Aim of the task: Check every line of the data below for the string "script", and copy the ones that hold it.
Start of Data shown
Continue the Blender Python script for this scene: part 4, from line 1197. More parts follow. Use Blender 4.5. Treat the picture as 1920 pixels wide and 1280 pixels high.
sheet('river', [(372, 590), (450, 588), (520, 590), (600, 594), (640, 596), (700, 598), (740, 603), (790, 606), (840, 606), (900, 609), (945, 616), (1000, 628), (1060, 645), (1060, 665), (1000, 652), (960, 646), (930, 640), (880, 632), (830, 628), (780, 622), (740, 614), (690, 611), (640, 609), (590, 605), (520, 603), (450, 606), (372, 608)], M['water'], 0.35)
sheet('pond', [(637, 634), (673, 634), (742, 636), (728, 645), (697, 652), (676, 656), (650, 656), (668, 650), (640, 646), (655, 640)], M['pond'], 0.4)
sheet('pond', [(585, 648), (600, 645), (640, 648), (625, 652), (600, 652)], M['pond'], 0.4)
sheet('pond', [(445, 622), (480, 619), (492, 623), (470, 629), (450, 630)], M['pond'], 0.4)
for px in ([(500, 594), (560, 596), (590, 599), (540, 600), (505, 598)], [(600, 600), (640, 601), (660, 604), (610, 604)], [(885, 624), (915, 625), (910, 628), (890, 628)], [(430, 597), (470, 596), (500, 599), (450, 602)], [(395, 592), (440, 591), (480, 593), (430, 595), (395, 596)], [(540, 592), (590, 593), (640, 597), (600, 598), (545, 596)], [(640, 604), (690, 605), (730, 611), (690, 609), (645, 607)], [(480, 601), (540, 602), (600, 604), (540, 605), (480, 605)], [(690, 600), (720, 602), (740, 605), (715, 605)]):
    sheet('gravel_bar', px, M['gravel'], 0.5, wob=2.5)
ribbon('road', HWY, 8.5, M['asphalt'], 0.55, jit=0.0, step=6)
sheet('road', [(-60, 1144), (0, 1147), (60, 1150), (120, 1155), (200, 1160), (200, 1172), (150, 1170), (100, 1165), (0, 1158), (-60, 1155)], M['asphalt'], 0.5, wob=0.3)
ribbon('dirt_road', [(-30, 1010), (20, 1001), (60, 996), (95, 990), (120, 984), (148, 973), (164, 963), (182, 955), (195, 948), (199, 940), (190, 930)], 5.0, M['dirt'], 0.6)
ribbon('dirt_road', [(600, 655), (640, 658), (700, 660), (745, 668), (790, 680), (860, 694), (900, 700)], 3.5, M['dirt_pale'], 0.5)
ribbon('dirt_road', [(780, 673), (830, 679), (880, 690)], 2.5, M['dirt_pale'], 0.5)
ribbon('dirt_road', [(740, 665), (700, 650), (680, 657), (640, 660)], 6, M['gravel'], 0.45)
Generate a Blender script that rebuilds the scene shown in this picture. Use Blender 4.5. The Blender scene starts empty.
End of Data shown
Answer to this task:
Continue the Blender Python script for this scene: part 4, from line 1197. More parts follow. Use Blender 4.5. Treat the picture as 1920 pixels wide and 1280 pixels high.
Generate a Blender script that rebuilds the scene shown in this picture. Use Blender 4.5. The Blender scene starts empty.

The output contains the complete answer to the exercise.